* Goal
Answer with one number: how many lines hold "scene".

* Data segment
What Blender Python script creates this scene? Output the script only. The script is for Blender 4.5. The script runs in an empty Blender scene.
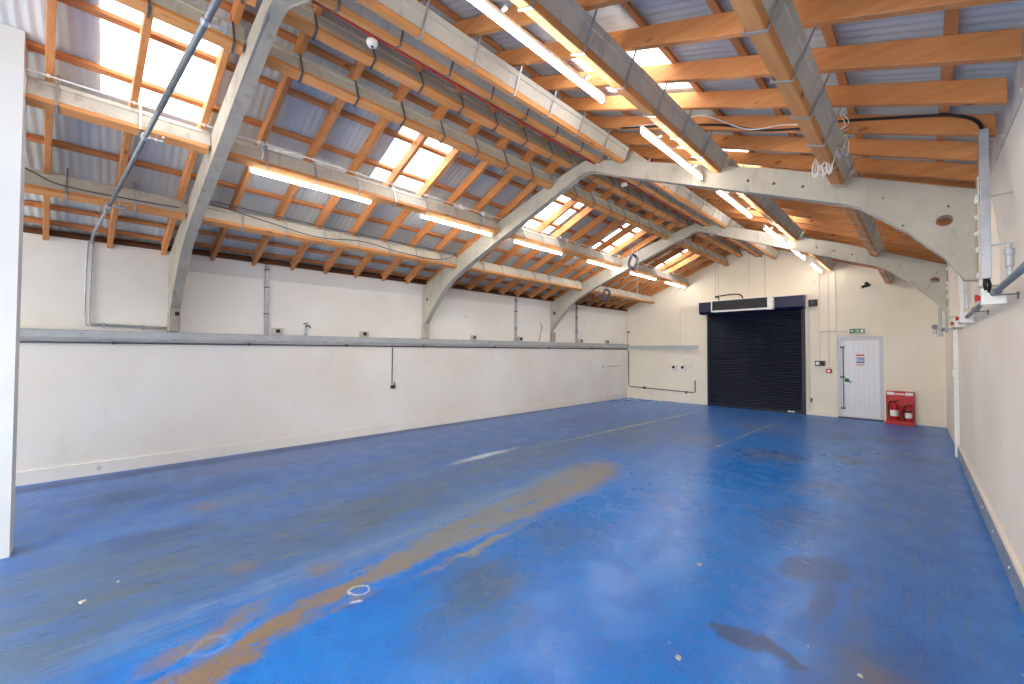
import bpy, bmesh, math, random
from mathutils import Vector, Matrix
random.seed(7)
D = bpy.data
COL = bpy.context.scene.collection
PI = math.pi
YB = 13.45            # inner face of the back gable
YF = -4.6             # open front of the building
XC = -3.55            # ridge line
SL = .41              # roof slope (rise over run)
TH = math.atan(SL)
def XLW(y): return -7.632 - .0185 * (YB - y)
def XRW(y): return .3516 + .0123 * (YB - y)

# ------------------------------------------------------------------ materials
def lin(c):
    return tuple(((v / 255) / 12.92 if v <= 10.3 else ((v / 255 + .055) / 1.055) ** 2.4) for v in c) + (1,)
class NT:
    def __init__(s, name):
        s.m = D.materials.new(name); s.m.use_nodes = True
        s.t = s.m.node_tree; s.t.nodes.clear()
        s.out = s.t.nodes.new('ShaderNodeOutputMaterial')
    def n(s, typ, **kw):
        nd = s.t.nodes.new('ShaderNode' + typ)
        for k, v in kw.items():
            if k in nd.inputs: nd.inputs[k].default_value = v
            else: setattr(nd, k, v)
        return nd
    def l(s, a, b): s.t.links.new(a, b)
    def math(s, op, a, b=None, clamp=False):
        nd = s.n('Math', operation=op, use_clamp=clamp)
        for i, v in enumerate((a, b)):
            if v is None: continue
            if isinstance(v, (int, float)): nd.inputs[i].default_value = v
            else: s.l(v, nd.inputs[i])
        return nd.outputs[0]
    def mix(s, fac, a, b):
        nd = s.n('Mix', data_type='RGBA')
        for sock, v in ((nd.inputs['Factor'], fac), (nd.inputs[6], a), (nd.inputs[7], b)):
            if isinstance(v, (tuple, float, int)): sock.default_value = v
            else: s.l(v, sock)
        return nd.outputs[2]
    def ramp(s, src, lo, hi, a=0., b=1.):
        nd = s.n('MapRange'); nd.clamp = True
        s.l(src, nd.inputs[0])
        for i, v in enumerate((lo, hi, a, b)): nd.inputs[i + 1].default_value = v
        return nd.outputs[0]
    def coord(s, rnd=True):
        tc = s.n('TexCoord')
        if not rnd: return tc.outputs['Object']
        oi = s.n('ObjectInfo'); va = s.n('VectorMath', operation='ADD')
        sc = s.math('MULTIPLY', oi.outputs['Random'], 37.)
        cb = s.n('CombineXYZ'); s.l(sc, cb.inputs[0]); s.l(sc, cb.inputs[1]); s.l(sc, cb.inputs[2])
        s.l(tc.outputs['Object'], va.inputs[0]); s.l(cb.outputs[0], va.inputs[1])
        return va.outputs[0]
    def noise(s, vec, scale=5., detail=4., rough=.55, stretch=None, dist=0.):
        if stretch:
            mp = s.n('Mapping'); mp.inputs['Scale'].default_value = stretch
            s.l(vec, mp.inputs[0]); vec = mp.outputs[0]
        nd = s.n('TexNoise', Scale=scale, Detail=detail, Roughness=rough, Distortion=dist)
        s.l(vec, nd.inputs['Vector']); return nd.outputs['Fac']
    def bsdf(s, col, rough=.6, metal=0., spec=.5, bump=None, bstr=.3, bdist=.01):
        b = s.n('BsdfPrincipled')
        for k, v in (('Base Color', col), ('Roughness', rough), ('Metallic', metal), ('Specular IOR Level', spec)):
            if isinstance(v, (tuple, int, float)): b.inputs[k].default_value = v
            else: s.l(v, b.inputs[k])
        if bump is not None:
            bp = s.n('Bump', Strength=bstr, Distance=bdist); s.l(bump, bp.inputs['Height']); s.l(bp.outputs[0], b.inputs['Normal'])
        s.l(b.outputs[0], s.out.inputs['Surface']); return b

def plain(name, c, rough=.55, metal=0., spec=.4, var=.12, sc=18.):
    k = NT(name); v = k.coord(); n = k.noise(v, sc, 3)
    c = lin(c); d = tuple(x * (1 - var * 2.2) for x in c[:3]) + (1,)
    k.bsdf(k.mix(k.ramp(n, .35, .7), d, c), rough, metal, spec)
    return k.m
def wood(name, a, b, knot, axis=0, sc=1.):
    k = NT(name); v = k.coord()
    st = [7., 7., 7.]; st[axis] = .45
    g = k.noise(v, 3.4 * sc, 5, .6, tuple(st), .4)
    big = k.noise(v, 1.1, 2, .5)
    c = k.mix(k.ramp(g, .3, .72), lin(a), lin(b))
    c = k.mix(k.ramp(big, .35, .7, 0, .45), c, lin(tuple(x * .82 for x in a)))
    st2 = [1., 1., 1.]; st2[axis] = .42
    mp = k.n('Mapping'); mp.inputs['Scale'].default_value = st2; k.l(v, mp.inputs[0])
    vo = k.n('TexVoronoi', Scale=6.5 * sc); k.l(mp.outputs[0], vo.inputs['Vector'])
    c = k.mix(k.ramp(vo.outputs['Distance'], .07, .15, .8, 0), c, lin(knot))
    k.bsdf(c, .62, spec=.25, bump=g, bstr=.15)
    return k.m
def concrete(name, a, b, dark, sc=1.):
    k = NT(name); v = k.coord()
    n = k.noise(v, 2.2 * sc, 6, .62); f = k.noise(v, 60, 3, .6); s = k.noise(v, 9, 4, .6, (1, 1, .25))
    c = k.mix(k.ramp(n, .3, .7), lin(a), lin(b))
    c = k.mix(k.ramp(s, .56, .75, 0, .55), c, lin(dark))
    c = k.mix(k.ramp(f, .58, .7, 0, .35), c, lin(dark))
    k.bsdf(c, .88, spec=.2, bump=f, bstr=.35, bdist=.006)
    return k.m
def plaster(name, a, b, stain):
    k = NT(name); v = k.coord(False)
    n = k.noise(v, .8, 4, .55); s = k.noise(v, 2.6, 6, .65, (1, 1, .35)); f = k.noise(v, 24, 4, .6)
    c = k.mix(k.ramp(n, .35, .68), lin(a), lin(b))
    c = k.mix(k.ramp(s, .6, .78, 0, .35), c, lin(stain))
    vo = k.n('TexVoronoi', Scale=1.3); k.l(v, vo.inputs['Vector'])
    w = k.math('ADD', vo.outputs['Distance'], k.math('MULTIPLY', f, .06))
    c = k.mix(k.ramp(w, .055, .075, .45, 0), c, lin(tuple(x * .72 for x in stain)))
    k.bsdf(c, .75, spec=.25, bump=f, bstr=.12, bdist=.006)
    return k.m
def emit(name, c, s):
    k = NT(name); e = k.n('Emission', Color=lin(c), Strength=s); k.l(e.outputs[0], k.out.inputs['Surface']); return k.m

M = {}
M['rafter'] = wood('rafter_pine', (208, 132, 74), (228, 162, 102), (134, 74, 38), 0)
M['batten'] = wood('batten_pine', (194, 124, 72), (214, 150, 96), (120, 66, 36), 1, 1.2)
M['strip'] = wood('purlin_strip_pine', (214, 142, 80), (232, 172, 110), (134, 78, 40), 1)
M['dwood'] = wood('dark_plate_timber', (92, 56, 34), (120, 76, 48), (50, 30, 20), 1)
M['conc'] = concrete('purlin_concrete', (188, 185, 172), (208, 204, 190), (140, 136, 122))
M['frame'] = concrete('frame_concrete', (170, 164, 150), (192, 186, 170), (128, 122, 110))
M['framenear'] = concrete('frame_concrete_weathered', (158, 150, 136), (182, 174, 158), (112, 104, 92), 1.4)
M['wall_l'] = plaster('painted_block_wall', (240, 237, 230), (232, 226, 214), (214, 200, 178))
M['wall_b'] = plaster('painted_gable_wall', (241, 234, 216), (234, 226, 204), (212, 198, 170))
M['wall_r'] = plaster('painted_side_wall', (238, 229, 214), (229, 217, 200), (206, 188, 166))
M['white'] = plaster('partition_paint', (216, 219, 218), (208, 211, 209), (190, 190, 186))
M['board'] = plain('grey_eaves_board', (226, 222, 216), .5, 0, .4, .15, 4)
M['tubem'] = plain('dull_steel_tube', (132, 138, 140), .45, .35)
M['strap'] = plain('steel_strap', (120, 122, 122), .5, .6)
M['galv'] = plain('galvanised_steel', (186, 190, 194), .38, .55, .5, .12, 9)
M['trunk'] = plain('trunking_metal', (196, 202, 204), .4, .25, .5, .08, 6)
M['dkpipe'] = plain('dark_pipe', (74, 72, 80), .5, .3)
M['pvcw'] = plain('white_plastic', (236, 234, 228), .4, 0, .5, .04)
M['black'] = plain('black_rubber', (24, 24, 26), .5)
M['greycab'] = plain('grey_cable', (88, 90, 96), .6)
M['red'] = plain('red_paint', (198, 10, 8), .45, 0, .5, .1)
M['redcab'] = plain('red_cable', (172, 58, 52), .5)
M['navy'] = plain('navy_shutter_paint', (12, 17, 40), .42, .1, .4, .12, 5)
M['navybox'] = plain('navy_hood_paint', (14, 21, 62), .38, .1, .5, .1, 5)
M['grille'] = plain('dark_grille', (62, 64, 66), .6, .2)
M['door'] = plain('white_door_upvc', (226, 228, 232), .35, 0, .5, .03)
M['doorf'] = plain('grey_door_frame', (202, 205, 212), .4, 0, .5, .04)
M['green'] = plain('sign_green', (20, 122, 72), .4)
M['blue'] = plain('sign_blue', (52, 88, 176), .4)
M['skirt'] = plain('grey_skirting_paint', (140, 152, 172), .5, 0, .4, .12, 3)
M['flake'] = plain('paint_flake', (190, 190, 180), .7)
M['hole'] = plain('hole_shadow_lining', (60, 50, 42), .9)
M['tube'] = emit('fluorescent_tube', (255, 250, 240), 15.)
M['purple'] = plain('coiled_cable', (92, 88, 118), .6)
# corrugated roof sheet (grey-blue fibre sheet) and translucent roof light
k = NT('corrugated_sheet'); v = k.coord(False)
n = k.noise(v, 1.6, 5, .6, (.6, 2, .6)); f = k.noise(v, 9, 3, .5, (.3, 3, .3))
c = k.mix(k.ramp(n, .3, .7), lin((192, 196, 190)), lin((208, 211, 206)))
c = k.mix(k.ramp(f, .6, .8, 0, .4), c, lin((170, 176, 166)))
k.bsdf(c, .6, spec=.35); M['sheet'] = k.m
k = NT('rooflight_grp'); a = k.n('BsdfTranslucent', Color=(.92, .94, .95, 1)); b = k.n('BsdfTransparent', Color=(.95, .97, 1, 1))
mx = k.n('MixShader', Fac=.5); k.l(a.outputs[0], mx.inputs[1]); k.l(b.outputs[0], mx.inputs[2]); k.l(mx.outputs[0], k.out.inputs['Surface']); M['rooflight'] = k.m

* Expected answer
2